EXERCISE DESCRIPTION »
Return, without pictures, the lines from the start of the data through the one that contains "sc = bpy.context.scene".

##########

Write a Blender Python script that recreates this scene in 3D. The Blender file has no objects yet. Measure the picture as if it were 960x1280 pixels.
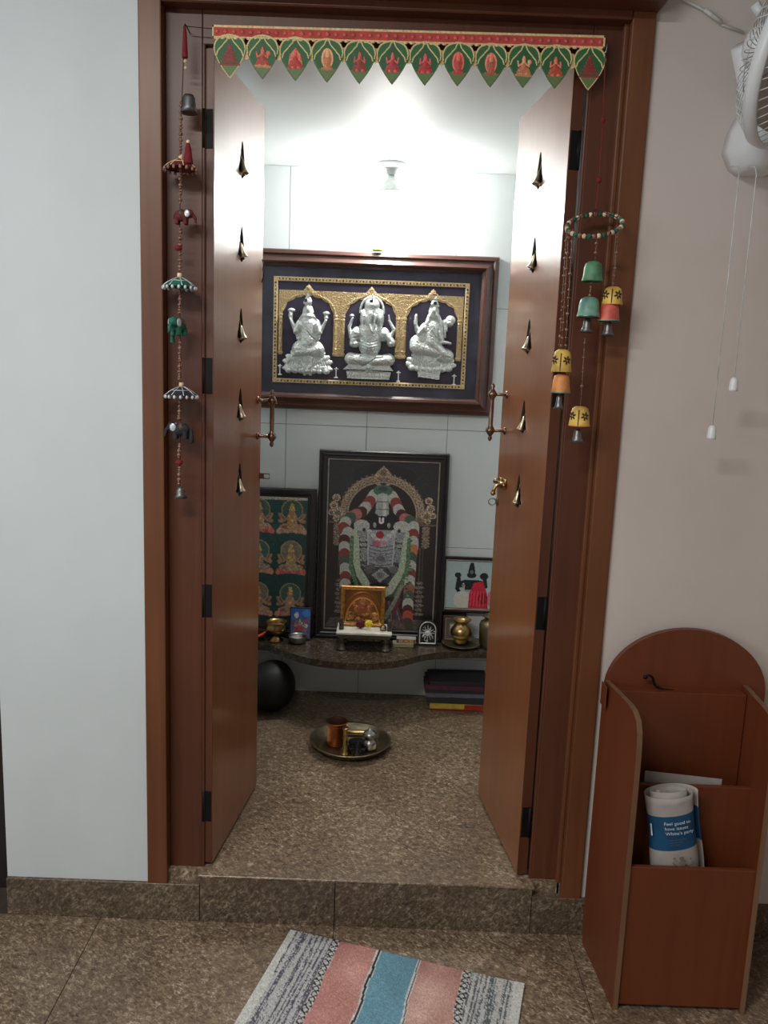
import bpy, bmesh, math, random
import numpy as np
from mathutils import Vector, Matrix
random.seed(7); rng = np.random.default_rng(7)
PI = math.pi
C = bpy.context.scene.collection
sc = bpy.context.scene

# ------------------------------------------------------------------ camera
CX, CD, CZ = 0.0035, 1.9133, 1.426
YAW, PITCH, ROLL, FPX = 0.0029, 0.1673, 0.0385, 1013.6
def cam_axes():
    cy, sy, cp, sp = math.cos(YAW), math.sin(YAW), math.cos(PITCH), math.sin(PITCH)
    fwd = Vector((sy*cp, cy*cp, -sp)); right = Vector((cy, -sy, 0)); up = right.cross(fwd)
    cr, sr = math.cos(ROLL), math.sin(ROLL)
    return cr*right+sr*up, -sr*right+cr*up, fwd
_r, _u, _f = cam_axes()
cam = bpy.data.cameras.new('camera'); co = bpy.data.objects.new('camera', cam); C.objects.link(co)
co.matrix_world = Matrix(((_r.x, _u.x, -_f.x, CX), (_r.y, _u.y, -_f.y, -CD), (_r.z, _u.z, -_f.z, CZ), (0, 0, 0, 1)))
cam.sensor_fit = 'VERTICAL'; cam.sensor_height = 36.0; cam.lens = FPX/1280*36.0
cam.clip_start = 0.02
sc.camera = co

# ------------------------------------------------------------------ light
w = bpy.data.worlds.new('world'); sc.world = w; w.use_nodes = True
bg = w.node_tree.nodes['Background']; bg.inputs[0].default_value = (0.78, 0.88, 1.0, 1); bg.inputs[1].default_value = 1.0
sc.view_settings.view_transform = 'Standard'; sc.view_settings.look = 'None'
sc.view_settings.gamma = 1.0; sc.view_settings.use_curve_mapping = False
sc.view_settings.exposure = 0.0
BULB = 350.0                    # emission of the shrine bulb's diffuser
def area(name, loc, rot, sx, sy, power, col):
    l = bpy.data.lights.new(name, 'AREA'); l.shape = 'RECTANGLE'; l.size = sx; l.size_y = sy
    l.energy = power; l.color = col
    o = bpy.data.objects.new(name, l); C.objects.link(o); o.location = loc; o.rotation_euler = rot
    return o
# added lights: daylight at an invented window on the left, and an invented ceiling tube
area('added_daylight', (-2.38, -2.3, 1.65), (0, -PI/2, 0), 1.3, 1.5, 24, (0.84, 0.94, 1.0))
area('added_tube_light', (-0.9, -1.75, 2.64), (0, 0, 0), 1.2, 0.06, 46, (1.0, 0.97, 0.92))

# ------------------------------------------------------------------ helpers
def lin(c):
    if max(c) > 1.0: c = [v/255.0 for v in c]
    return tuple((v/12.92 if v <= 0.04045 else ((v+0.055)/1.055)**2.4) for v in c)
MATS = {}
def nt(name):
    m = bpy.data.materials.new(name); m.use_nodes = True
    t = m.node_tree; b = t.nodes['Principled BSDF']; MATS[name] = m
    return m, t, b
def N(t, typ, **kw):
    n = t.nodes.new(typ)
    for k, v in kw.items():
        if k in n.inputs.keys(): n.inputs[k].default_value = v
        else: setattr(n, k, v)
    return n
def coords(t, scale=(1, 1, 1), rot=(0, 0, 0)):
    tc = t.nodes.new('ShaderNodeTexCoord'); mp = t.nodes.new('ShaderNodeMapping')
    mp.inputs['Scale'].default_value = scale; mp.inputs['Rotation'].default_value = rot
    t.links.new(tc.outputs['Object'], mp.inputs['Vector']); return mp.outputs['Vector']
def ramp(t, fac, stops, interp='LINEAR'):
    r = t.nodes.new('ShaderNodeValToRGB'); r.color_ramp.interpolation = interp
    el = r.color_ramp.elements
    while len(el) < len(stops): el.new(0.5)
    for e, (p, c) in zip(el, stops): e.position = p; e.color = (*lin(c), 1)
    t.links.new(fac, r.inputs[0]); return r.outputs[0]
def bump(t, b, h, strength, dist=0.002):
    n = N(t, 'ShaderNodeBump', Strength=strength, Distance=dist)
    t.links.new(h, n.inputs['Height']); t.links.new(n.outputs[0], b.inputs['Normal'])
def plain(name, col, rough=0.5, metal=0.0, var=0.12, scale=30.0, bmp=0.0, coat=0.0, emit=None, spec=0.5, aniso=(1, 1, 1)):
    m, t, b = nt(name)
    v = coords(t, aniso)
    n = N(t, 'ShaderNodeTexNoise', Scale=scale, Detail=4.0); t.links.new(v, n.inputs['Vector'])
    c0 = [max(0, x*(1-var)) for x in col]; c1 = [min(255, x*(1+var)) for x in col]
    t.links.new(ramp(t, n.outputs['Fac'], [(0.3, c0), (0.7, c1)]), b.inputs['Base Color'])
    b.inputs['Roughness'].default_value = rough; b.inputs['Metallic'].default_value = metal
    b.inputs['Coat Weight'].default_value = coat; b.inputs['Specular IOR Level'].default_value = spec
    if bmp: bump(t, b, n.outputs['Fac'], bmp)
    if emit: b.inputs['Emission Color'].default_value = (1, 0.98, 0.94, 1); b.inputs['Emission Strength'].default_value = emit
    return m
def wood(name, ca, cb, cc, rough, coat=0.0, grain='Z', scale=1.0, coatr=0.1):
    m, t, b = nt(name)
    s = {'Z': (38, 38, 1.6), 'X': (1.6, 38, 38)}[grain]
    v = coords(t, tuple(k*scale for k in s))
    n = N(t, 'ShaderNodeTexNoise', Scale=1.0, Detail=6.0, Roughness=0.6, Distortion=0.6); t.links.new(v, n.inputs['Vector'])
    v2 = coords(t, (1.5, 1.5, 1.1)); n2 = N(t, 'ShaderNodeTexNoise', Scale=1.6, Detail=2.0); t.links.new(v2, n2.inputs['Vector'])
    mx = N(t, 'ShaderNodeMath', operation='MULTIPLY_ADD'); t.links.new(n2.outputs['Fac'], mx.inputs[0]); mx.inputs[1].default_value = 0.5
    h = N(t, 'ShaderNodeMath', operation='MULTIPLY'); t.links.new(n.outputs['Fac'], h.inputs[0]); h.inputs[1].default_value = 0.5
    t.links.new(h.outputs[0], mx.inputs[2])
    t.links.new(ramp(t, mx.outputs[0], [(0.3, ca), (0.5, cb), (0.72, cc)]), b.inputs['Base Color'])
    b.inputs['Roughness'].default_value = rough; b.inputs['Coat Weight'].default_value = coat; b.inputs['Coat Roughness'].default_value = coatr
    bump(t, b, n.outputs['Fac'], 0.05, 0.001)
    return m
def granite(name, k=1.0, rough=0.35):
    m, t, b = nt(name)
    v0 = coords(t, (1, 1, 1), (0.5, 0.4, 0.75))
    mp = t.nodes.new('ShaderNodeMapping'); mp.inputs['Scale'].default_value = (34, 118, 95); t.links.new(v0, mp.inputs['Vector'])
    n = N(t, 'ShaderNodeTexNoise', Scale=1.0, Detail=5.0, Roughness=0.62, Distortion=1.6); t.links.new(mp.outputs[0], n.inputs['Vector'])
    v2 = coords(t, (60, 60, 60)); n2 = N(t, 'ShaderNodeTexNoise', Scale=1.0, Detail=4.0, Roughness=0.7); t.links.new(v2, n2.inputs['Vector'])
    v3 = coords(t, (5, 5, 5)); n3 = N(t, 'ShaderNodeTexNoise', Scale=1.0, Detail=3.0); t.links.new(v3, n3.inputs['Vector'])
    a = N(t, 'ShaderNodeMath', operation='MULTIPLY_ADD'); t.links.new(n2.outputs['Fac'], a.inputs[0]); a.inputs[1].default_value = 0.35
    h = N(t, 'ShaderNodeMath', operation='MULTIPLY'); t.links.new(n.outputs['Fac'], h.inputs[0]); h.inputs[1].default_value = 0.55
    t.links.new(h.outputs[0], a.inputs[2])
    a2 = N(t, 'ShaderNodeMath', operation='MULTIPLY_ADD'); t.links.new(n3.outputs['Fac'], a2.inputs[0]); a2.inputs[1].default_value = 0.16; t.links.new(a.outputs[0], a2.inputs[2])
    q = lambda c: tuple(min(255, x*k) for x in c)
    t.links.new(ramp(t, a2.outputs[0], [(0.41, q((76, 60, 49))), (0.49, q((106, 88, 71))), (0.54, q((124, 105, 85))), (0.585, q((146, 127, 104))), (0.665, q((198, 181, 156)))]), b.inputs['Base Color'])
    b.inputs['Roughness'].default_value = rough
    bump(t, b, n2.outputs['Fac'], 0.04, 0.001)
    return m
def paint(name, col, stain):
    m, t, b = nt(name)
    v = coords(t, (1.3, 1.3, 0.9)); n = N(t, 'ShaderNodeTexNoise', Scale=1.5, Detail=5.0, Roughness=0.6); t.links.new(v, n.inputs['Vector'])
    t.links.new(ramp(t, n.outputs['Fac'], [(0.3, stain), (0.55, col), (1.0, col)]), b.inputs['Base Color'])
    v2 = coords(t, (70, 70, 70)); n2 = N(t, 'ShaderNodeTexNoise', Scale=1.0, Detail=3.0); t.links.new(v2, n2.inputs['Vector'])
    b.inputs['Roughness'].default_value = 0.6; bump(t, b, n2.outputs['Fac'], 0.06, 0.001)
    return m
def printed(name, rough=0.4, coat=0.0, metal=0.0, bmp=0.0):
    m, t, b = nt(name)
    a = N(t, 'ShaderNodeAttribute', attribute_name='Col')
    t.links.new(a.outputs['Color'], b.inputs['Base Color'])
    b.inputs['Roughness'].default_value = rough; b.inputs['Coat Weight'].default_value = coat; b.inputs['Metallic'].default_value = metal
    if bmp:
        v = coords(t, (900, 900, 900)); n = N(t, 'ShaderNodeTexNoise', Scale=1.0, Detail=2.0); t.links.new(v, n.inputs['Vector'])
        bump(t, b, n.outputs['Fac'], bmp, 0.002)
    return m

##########

THE RESPONSE »
Write a Blender Python script that recreates this scene in 3D. The Blender file has no objects yet. Measure the picture as if it were 960x1280 pixels.
import bpy, bmesh, math, random
import numpy as np
from mathutils import Vector, Matrix
random.seed(7); rng = np.random.default_rng(7)
PI = math.pi
C = bpy.context.scene.collection
sc = bpy.context.scene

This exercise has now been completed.